Reproduce the listing below exactly. Pictures do not belong in the copy.

§ **Data block**
● ● ● ● ●

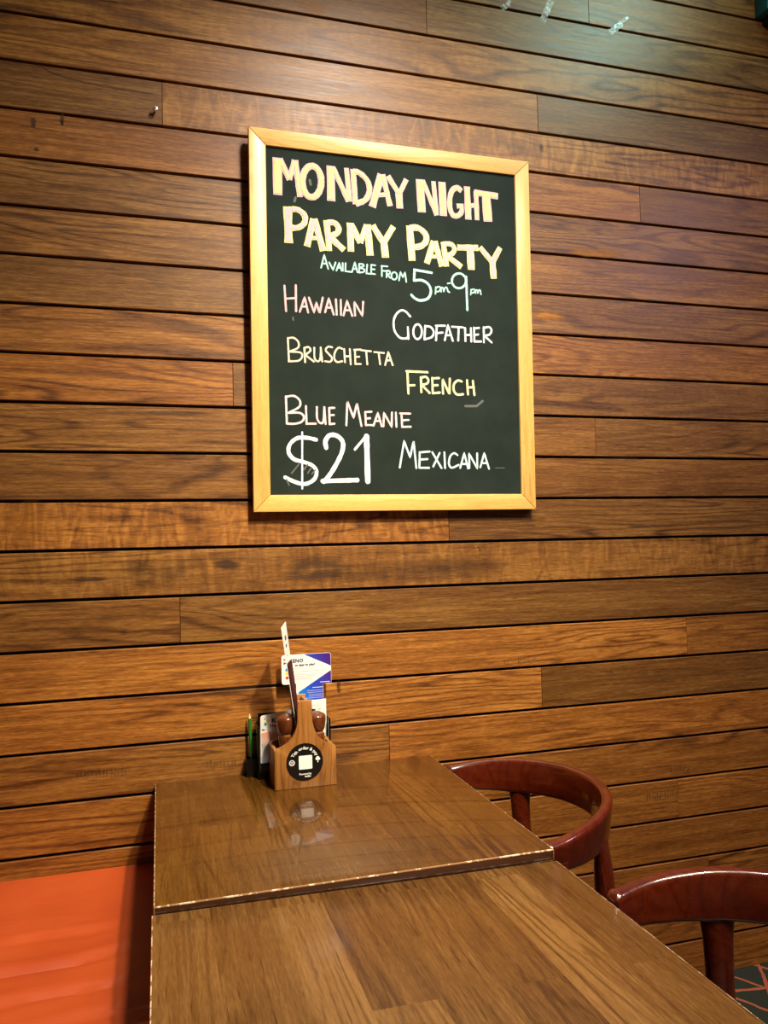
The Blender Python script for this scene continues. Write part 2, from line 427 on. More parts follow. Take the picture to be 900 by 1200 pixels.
for n in range(-9, 22):
    z1 = TOP0 - n * PITCH - GAP / 2; z0 = TOP0 - (n + 1) * PITCH + GAP / 2
    if z0 < 0: z0 = 0.0
    xs = WX0
    for (xe, tone, hue, fg) in ROWS[n]:
        xe = min(xe, WX1)
        a0, a1 = xs + 0.0004, xe - 0.0004
        c = (tone, hue, fg, random.random())
        def V(x, y, z):
            v = bm.verts.new((x, y, z)); v[lay] = c; return v
        fr = [V(a0 + BV * .6, 0, z0 + BV), V(a1 - BV * .6, 0, z0 + BV), V(a1 - BV * .6, 0, z1 - BV), V(a0 + BV * .6, 0, z1 - BV)]
        ed = [V(a0, BV, z0), V(a1, BV, z0), V(a1, BV, z1), V(a0, BV, z1)]
        bk = [V(a0, .015, z0), V(a1, .015, z0), V(a1, .015, z1), V(a0, .015, z1)]
        bm.faces.new(fr)
        for i in range(4):
            j = (i + 1) % 4
            bm.faces.new((fr[i], ed[i], ed[j], fr[j])); bm.faces.new((ed[i], bk[i], bk[j], ed[j]))
        xs = xe
vs = [bm.verts.new(q) for q in ((WX0, .0145, 0), (WX1, .0145, 0), (WX1, .0145, 3.82), (WX0, .0145, 3.82))]
bm.faces.new(vs).material_index = 1
vs = [bm.verts.new(q) for q in ((WX0, .08, 0), (WX1, .08, 0), (WX1, .08, 3.82), (WX0, .08, 3.82))]
bm.faces.new(vs).material_index = 1
BLOTCH = [(1.295, 2.218, 0.084, 0.013, 'o', 0.75), (1.128, 2.011, 0.043, 0.012, 'o', 0.8), (0.415, 1.273, 0.087, 0.034, 'd', 0.5), (0.749, 1.262, 0.237, 0.033, 'd', 0.3), (-0.171, 1.269, 0.045, 0.007, 'd', 0.7), (-0.035, 1.278, 0.026, 0.043, 'd', 0.35), (0.17, 1.294, 0.03, 0.013, 'd', 0.75), (0.432, 2.843, 0.042, 0.02, 'o', 0.35), (-0.291, 2.416, 0.006, 0.013, 'd', 0.7), (-0.284, 2.349, 0.006, 0.006, 'd', 0.9), (-0.224, 2.433, 0.005, 0.015, 'd', 0.8), (0.464, 0.957, 0.005, 0.017, 'd', 0.8), (0.356, 0.908, 0.048, 0.023, 'd', 0.25), (-0.312, 1.406, 0.058, 0.052, 'o', 0.2), (-0.013, 1.279, 0.106, 0.036, 'd', 0.25), (0.622, 0.718, 0.013, 0.006, 'd', 0.1), (1.125, 2.526, 0.007, 0.013, 'd', 0.6), (-0.086, 1.132, 0.01, 0.006, 'd', 0.7), (1.368, 1.577, 0.09, 0.013, 'd', 0.2), (0.209, 0.969, 0.1, 0.01, 'd', 0.4), (0.207, 1.033, 0.036, 0.007, 'd', 0.45)]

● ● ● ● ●

§ **Exercise response**
The Blender Python script for this scene continues. Write part 2, from line 427 on. More parts follow. Take the picture to be 900 by 1200 pixels.
for n in range(-9, 22):
    z1 = TOP0 - n * PITCH - GAP / 2; z0 = TOP0 - (n + 1) * PITCH + GAP / 2
    if z0 < 0: z0 = 0.0
    xs = WX0
    for (xe, tone, hue, fg) in ROWS[n]:
        xe = min(xe, WX1)
        a0, a1 = xs + 0.0004, xe - 0.0004
        c = (tone, hue, fg, random.random())
        def V(x, y, z):
            v = bm.verts.new((x, y, z)); v[lay] = c; return v
        fr = [V(a0 + BV * .6, 0, z0 + BV), V(a1 - BV * .6, 0, z0 + BV), V(a1 - BV * .6, 0, z1 - BV), V(a0 + BV * .6, 0, z1 - BV)]
        ed = [V(a0, BV, z0), V(a1, BV, z0), V(a1, BV, z1), V(a0, BV, z1)]
        bk = [V(a0, .015, z0), V(a1, .015, z0), V(a1, .015, z1), V(a0, .015, z1)]
        bm.faces.new(fr)
        for i in range(4):
            j = (i + 1) % 4
            bm.faces.new((fr[i], ed[i], ed[j], fr[j])); bm.faces.new((ed[i], bk[i], bk[j], ed[j]))
        xs = xe
vs = [bm.verts.new(q) for q in ((WX0, .0145, 0), (WX1, .0145, 0), (WX1, .0145, 3.82), (WX0, .0145, 3.82))]
bm.faces.new(vs).material_index = 1
vs = [bm.verts.new(q) for q in ((WX0, .08, 0), (WX1, .08, 0), (WX1, .08, 3.82), (WX0, .08, 3.82))]
bm.faces.new(vs).material_index = 1
BLOTCH = [(1.295, 2.218, 0.084, 0.013, 'o', 0.75), (1.128, 2.011, 0.043, 0.012, 'o', 0.8), (0.415, 1.273, 0.087, 0.034, 'd', 0.5), (0.749, 1.262, 0.237, 0.033, 'd', 0.3), (-0.171, 1.269, 0.045, 0.007, 'd', 0.7), (-0.035, 1.278, 0.026, 0.043, 'd', 0.35), (0.17, 1.294, 0.03, 0.013, 'd', 0.75), (0.432, 2.843, 0.042, 0.02, 'o', 0.35), (-0.291, 2.416, 0.006, 0.013, 'd', 0.7), (-0.284, 2.349, 0.006, 0.006, 'd', 0.9), (-0.224, 2.433, 0.005, 0.015, 'd', 0.8), (0.464, 0.957, 0.005, 0.017, 'd', 0.8), (0.356, 0.908, 0.048, 0.023, 'd', 0.25), (-0.312, 1.406, 0.058, 0.052, 'o', 0.2), (-0.013, 1.279, 0.106, 0.036, 'd', 0.25), (0.622, 0.718, 0.013, 0.006, 'd', 0.1), (1.125, 2.526, 0.007, 0.013, 'd', 0.6), (-0.086, 1.132, 0.01, 0.006, 'd', 0.7), (1.368, 1.577, 0.09, 0.013, 'd', 0.2), (0.209, 0.969, 0.1, 0.01, 'd', 0.4), (0.207, 1.033, 0.036, 0.007, 'd', 0.45)]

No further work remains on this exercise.